The Battle of Tannenberg was fought from 26 to 30 August 1914 at the start of the Eastern Front of World War I. The battle occurred amid a Russian offensive into German East Prussia, and it resulted in the destruction of the Russian 2nd Army and the Germans' vengeance for their defeat at nearby Grunwald in 1410.
Background[]
At the start of the war, Germany intended to stand on the defensive against Russia until France had been defeated in the west. Germany assumed Russian mobilization would take at least 40 days to complete. The Russians, however, had promised the French that Russian forces would launch an attack against Germany within 15 days of the outbreak of war. Russia planned to begin its role in the war by taking the offensive against Austria-Hungary.
Battle[]
Following the dictates of the Schlieffen Plan, the Germans had sent seven of their eight armies to Belgium and France. The German 8th Army, commanded by General Maximilian Prittwitz, was to act as a holding force until troops could be transferred from the west. The Russians, their forces divided between the German and Austro-Hungarian fronts, had two armies available for an invasion of East Prussia, giving them considerable local superiority in manpower. Honoring their agreement with France, the Russians attacked on day 15 of the war, even though their mobilization was far from complete.
The advance of Russian troops onto German soil, preceded by marauding Cossack cavalry, sent a wave of panic through Germany. Roads were clogged with East Prussian refugees fleeing westward. Abandoning prepared defensive positions, the German 8th Army advanced toward the Russian 1st Army. Commanded by General Paul von Rennenkampf, the Russians repelled German attacks at Gumbinnen.
Role of intelligence[]
When reconnaissance aircraft reported the advance of the Russian 2nd Army to the south of the Masurian Lakes, Prittwitz panicked and ordered a general withdrawal to the Vistula, angering the German high command. Prittwitz was fired and replaced by veteran General Paul von Hindenburg, with General Ludendorff - the hero of the recent siege of Liege - as his Chief of Staff.
Hindenburg and Ludendorff arrived in East Prussia to find a perfectly viable plan for a counteroffensive already in place, devised by Prittwitz's staff. Gambling that the fighting at Gumbinnen would have temporarily halted Rennenmakpf, the Germans decided to concentrate their forces against the Russian 2nd Army, commanded by General Alexander Samsonov, which was blithely pushing forward almost unopposed through the forests to the south.

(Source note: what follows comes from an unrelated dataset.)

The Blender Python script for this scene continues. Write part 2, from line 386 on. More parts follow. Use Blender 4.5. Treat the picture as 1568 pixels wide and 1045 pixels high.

The German plan took advantage of aerial reconnaissance, by both primitive Taube airplanes and airships. An intercepted Russian radio message, transmitted uncoded, confirmed that Rennenkampf was not intending to resume his advance.
Setting the trap[]
Leaving a thin screen of cavalry and reserves in front of the Russian 1st Army, an entire German corps under General Hermann von Francois was moved by train to the south of the Russian 2nd Army. Other German troops marched fromGumbinnen toward Samsonov's northern flank. Samsonov was ignorant of the position of German forces and had no contact with the Russian 1st Army. Nonetheless, a spirit of optimism reigned. When German flank attacks began on 26-27 August, Samsonov pressed forward. By 29 August, the German pincers had closed behind him and most of the Second Army was trapped. Having lost control of his forces, Samsonov walked into the forest and shot himself. Claiming a great victory, the Germans named it Tannenberg after a 15th-century battle famed in Prussian history.
Aftermath[]
Germany was to find no easy victory on the Eastern Front to compensate for its failure to win in the west. The Russians recovered from Tannenberg. When the Germans turned their forces against the Russian 1st Army in September, Rennenkampf managed a fighting withdrawal at the First Battle of the Masurian Lakes and then mounted a successful counteroffensive. Russia was also scoring successes against the Austro-Hungarians in Galicia, and figting on the Eastern Front continued in Poland. Hindenburg and Ludendorff took the credit for saving Germany from the Russian hordes, and the two generals were endowed with almost magical prestige. Their rise to power had begun.